No ano passado, pela primeira vez em vários anos, o Brasil entrou na lista restrita de suspeitos. Os peritos acolheram uma queixa dos sindicatos, sobre essa mesma previsão. Para os trabalhadores, ela fere direitos definidos na Convenção 98 da OIT, que trata de negociação coletiva.

 

Na ocasião, o governo brasileiro argumentou que a OIT não podia examinar uma lei que ainda estava sendo implementada, o que foi reconhecido pela Comissão de Aplicação de Normas. Ela também considerou que a Convenção 98 não estava no Ciclo de Consultas do ano.

 

Para a gerente-executiva de Relações do Trabalho da Confederação Nacional da Indústria (CNI), Sylvia Lorena, não há fundamento para levar o tema à OIT novamente, uma vez que ano passado a Comissão de Aplicação de Normas não indicou qualquer incompatibilidade do artigo 611 com o que traz a Convenção 98.

 

Ela lembra ainda que, das mais de 20 ações que tratam da lei da reforma trabalhista (nº 13467, de 2017) no Supremo Tribunal Federal (STF), nenhuma questiona a previsão que trata da prevalência do negociado sobre o legislado.

 

A investida internacional contra a reforma, acrescenta Sylvia, não tem respaldo nos tratados internacionais. "Não levaram nenhum caso concreto com supostas violações para serem analisados na OIT. Seria inédita uma interpretação do órgão de que uma negociação tem que sempre dar benefícios ao trabalhador.
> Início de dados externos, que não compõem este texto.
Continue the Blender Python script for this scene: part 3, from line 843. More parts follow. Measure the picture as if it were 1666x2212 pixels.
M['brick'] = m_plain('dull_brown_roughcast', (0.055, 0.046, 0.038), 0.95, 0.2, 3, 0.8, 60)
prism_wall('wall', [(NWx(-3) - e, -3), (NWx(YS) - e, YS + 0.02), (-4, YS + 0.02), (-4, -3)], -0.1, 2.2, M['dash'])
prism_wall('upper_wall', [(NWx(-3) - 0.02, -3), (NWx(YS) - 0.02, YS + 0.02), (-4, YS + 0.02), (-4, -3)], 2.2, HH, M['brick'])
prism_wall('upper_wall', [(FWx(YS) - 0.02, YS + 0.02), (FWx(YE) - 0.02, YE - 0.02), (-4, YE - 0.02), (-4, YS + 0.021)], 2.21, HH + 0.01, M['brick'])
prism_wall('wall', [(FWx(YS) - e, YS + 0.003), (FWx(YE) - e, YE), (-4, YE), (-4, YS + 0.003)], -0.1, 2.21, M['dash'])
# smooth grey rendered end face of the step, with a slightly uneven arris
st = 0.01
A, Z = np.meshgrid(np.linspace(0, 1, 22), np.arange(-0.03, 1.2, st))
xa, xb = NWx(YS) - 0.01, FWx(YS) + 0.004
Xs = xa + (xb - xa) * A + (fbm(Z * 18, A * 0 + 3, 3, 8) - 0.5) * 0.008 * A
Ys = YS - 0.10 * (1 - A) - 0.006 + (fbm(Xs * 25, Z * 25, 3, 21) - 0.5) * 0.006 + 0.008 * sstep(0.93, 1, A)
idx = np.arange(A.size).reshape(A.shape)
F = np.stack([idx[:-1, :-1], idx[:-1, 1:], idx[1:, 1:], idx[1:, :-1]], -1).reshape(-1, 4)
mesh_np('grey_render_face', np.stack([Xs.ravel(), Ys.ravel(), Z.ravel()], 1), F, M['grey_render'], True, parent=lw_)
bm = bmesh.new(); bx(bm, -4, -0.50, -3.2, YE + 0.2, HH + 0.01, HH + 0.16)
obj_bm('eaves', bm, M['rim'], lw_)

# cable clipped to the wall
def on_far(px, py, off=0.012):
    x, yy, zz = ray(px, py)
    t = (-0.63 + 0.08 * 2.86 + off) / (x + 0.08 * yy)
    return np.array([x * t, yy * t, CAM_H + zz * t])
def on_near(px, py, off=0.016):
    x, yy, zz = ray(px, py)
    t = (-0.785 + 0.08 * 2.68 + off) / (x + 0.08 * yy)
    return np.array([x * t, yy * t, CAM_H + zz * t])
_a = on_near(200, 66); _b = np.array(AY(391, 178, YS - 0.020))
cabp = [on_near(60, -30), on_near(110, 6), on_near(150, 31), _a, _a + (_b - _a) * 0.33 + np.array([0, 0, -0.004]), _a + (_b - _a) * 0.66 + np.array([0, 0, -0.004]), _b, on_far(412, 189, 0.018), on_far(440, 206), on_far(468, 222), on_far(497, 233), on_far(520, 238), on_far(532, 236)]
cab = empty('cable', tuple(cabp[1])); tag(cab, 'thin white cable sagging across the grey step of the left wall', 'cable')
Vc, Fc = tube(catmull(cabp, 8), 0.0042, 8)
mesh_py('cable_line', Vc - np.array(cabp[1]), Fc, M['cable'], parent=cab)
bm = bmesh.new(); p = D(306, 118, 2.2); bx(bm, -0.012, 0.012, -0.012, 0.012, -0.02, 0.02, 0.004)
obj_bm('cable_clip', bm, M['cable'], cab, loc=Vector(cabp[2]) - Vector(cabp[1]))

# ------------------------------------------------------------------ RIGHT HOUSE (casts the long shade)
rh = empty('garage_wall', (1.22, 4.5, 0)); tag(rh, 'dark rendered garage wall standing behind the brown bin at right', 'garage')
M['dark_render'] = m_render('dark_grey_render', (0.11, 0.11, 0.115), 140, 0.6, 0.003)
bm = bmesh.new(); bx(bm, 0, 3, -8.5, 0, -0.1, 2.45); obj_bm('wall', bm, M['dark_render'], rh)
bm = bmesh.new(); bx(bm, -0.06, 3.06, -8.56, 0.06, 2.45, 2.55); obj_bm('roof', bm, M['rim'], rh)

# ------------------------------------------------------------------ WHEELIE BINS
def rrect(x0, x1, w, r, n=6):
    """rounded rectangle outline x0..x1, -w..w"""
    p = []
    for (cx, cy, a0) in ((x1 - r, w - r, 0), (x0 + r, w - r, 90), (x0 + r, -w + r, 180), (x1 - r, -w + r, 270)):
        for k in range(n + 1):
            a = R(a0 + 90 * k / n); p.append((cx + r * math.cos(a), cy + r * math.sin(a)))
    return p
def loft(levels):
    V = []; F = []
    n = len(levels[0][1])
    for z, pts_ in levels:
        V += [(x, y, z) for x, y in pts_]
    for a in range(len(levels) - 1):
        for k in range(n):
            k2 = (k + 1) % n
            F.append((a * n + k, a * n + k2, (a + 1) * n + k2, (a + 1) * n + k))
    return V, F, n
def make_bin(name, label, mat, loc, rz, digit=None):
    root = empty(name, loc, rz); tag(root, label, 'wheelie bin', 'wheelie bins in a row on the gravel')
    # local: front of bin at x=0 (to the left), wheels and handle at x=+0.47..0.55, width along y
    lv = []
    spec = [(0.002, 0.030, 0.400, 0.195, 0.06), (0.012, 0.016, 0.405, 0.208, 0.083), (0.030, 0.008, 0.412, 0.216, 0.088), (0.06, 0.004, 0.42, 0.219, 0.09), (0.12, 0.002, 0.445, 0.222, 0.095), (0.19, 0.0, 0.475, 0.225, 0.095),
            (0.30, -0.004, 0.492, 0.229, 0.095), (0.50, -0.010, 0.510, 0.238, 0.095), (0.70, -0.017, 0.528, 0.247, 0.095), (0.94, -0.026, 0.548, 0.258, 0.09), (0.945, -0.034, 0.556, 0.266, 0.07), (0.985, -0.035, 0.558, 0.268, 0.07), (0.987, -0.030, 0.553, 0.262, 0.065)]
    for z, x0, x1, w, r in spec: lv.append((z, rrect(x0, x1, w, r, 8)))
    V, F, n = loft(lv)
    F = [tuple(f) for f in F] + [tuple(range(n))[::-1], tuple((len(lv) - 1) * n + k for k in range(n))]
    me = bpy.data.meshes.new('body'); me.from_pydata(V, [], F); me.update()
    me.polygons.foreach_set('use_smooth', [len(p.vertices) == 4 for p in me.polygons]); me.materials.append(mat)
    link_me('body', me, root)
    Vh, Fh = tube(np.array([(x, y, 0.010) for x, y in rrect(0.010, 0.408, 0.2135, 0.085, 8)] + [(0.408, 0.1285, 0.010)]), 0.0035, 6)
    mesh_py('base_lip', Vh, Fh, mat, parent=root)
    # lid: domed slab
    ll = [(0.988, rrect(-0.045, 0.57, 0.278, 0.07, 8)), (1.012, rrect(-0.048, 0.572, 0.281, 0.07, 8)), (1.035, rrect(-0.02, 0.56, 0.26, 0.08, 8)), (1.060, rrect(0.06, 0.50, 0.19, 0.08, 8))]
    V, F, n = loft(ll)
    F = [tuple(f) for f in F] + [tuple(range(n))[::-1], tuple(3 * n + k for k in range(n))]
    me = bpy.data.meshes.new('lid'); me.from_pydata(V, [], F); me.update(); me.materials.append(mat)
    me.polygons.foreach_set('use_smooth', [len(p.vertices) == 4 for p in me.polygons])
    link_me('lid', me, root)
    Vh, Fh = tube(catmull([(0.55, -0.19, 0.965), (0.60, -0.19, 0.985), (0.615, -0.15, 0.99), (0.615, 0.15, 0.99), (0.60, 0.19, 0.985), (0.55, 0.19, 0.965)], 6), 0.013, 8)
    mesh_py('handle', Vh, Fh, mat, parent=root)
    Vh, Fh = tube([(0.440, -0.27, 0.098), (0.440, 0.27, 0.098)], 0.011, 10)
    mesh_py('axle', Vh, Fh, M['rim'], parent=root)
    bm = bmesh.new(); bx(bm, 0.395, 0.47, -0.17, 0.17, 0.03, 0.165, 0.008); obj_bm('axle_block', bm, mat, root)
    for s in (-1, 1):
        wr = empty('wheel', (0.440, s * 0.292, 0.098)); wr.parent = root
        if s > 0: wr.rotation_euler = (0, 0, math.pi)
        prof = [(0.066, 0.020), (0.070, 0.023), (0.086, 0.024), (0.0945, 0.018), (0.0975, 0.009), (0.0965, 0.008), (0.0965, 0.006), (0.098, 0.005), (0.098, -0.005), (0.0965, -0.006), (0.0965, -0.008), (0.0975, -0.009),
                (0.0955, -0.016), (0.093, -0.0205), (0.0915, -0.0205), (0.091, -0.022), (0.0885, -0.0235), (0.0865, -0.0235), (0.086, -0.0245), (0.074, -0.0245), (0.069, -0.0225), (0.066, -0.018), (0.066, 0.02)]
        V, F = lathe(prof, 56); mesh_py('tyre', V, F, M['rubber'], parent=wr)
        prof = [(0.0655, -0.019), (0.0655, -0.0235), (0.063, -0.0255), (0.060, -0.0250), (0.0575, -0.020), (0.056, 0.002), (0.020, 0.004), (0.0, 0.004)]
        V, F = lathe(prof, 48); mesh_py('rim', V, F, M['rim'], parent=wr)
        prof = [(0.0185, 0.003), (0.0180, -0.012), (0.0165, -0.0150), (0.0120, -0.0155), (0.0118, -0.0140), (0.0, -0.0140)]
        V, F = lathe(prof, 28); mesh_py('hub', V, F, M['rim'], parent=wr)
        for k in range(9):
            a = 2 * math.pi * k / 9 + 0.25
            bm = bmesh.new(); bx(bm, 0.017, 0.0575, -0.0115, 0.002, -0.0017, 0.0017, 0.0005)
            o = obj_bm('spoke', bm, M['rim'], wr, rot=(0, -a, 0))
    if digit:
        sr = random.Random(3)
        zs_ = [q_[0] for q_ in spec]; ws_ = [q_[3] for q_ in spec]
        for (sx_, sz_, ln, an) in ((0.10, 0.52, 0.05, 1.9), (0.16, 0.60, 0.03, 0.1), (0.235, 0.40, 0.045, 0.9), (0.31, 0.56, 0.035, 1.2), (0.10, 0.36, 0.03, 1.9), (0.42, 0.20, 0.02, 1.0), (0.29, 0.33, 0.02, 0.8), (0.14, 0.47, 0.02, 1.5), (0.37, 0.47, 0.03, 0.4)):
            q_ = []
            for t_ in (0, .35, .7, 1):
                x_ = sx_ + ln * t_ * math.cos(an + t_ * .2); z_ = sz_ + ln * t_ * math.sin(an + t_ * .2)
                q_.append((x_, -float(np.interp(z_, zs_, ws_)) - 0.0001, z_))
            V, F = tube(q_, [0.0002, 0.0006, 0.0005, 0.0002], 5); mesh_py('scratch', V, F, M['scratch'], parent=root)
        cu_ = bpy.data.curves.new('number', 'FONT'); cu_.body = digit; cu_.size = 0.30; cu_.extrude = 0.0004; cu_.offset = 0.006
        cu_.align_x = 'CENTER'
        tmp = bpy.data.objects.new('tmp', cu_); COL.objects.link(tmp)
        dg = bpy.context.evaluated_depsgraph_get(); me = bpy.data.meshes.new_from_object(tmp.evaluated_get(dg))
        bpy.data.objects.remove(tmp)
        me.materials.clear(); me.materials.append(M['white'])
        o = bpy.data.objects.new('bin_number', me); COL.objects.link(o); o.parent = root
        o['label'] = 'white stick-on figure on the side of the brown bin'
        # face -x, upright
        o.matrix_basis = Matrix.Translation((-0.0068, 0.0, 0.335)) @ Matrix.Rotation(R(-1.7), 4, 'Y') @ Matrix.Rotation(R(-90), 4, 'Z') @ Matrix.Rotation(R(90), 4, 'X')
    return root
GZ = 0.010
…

Nunca foi aplicada a nenhum dos 165 países signatários", diz. "As negociações servem para fazer ajustes. Pode tirar alguma vantagem e de outro lado oferecer uma contrapartida."

 

Se o Brasil estiver novamente na lista restrita e tiver seu caso analisado, após as falas das partes envolvidas, a OIT apenas pode tomar as seguintes medidas: ficar satisfeita com as informações prestadas, pedir mais informações, tentar compor uma solução com as partes divergentes ou, em último caso, enviar um assistente técnico ao Brasil para ajudar no diálogo e enviar orientações.

 

"A nossa preocupação, porém, está na imagem do país. Isso gera um ambiente de incerteza, apesar do dispositivo da reforma estar totalmente de acordo com a Constituição e com os tratados internacionais", afirma Sylvia.

 

Segundo o secretário de relações internacionais da Central Única dos Trabalhadores (CUT), Antonio Lisboa, os peritos que analisaram a situação do Brasil no ano passado - a prevalência do negociado sobre o legislado e a possibilidade de negociação em contrato individual - entenderam a gravidade da situação e pediram mais informações ao governo, o que só foi fornecido agora.

 

"A argumentação do governo era de que a Lei nº 13.467 [reforma trabalhista] iria fortalecer a negociação coletiva e gerar mais empregos. Mas nada disso aconteceu", diz ele, ressaltando que houve até mesmo a edição da Medida Provisória (MP) 873, que proibiu o desconto de contribuições sindicais na folha de pagamento, o que dificultou ainda mais a atuação dos sindicatos.

 

Para Lisboa, é necessário que a OIT discuta a situação do Brasil e que existam recomendações expressas para que se altere a legislação, que está desrespeitando o que prevê a Convenção 98, ratificada pelo Brasil. Há, acrescenta o representante da CUT, centenas de acordos alterados para retirar benefícios de trabalhadores. Porém, na comissão, o objetivo é tratar do teor da lei. "Para casos específicos, podemos fazer uma denúncia no comitê de liberdade sindical. Mas agora estamos discutindo o mérito da lei."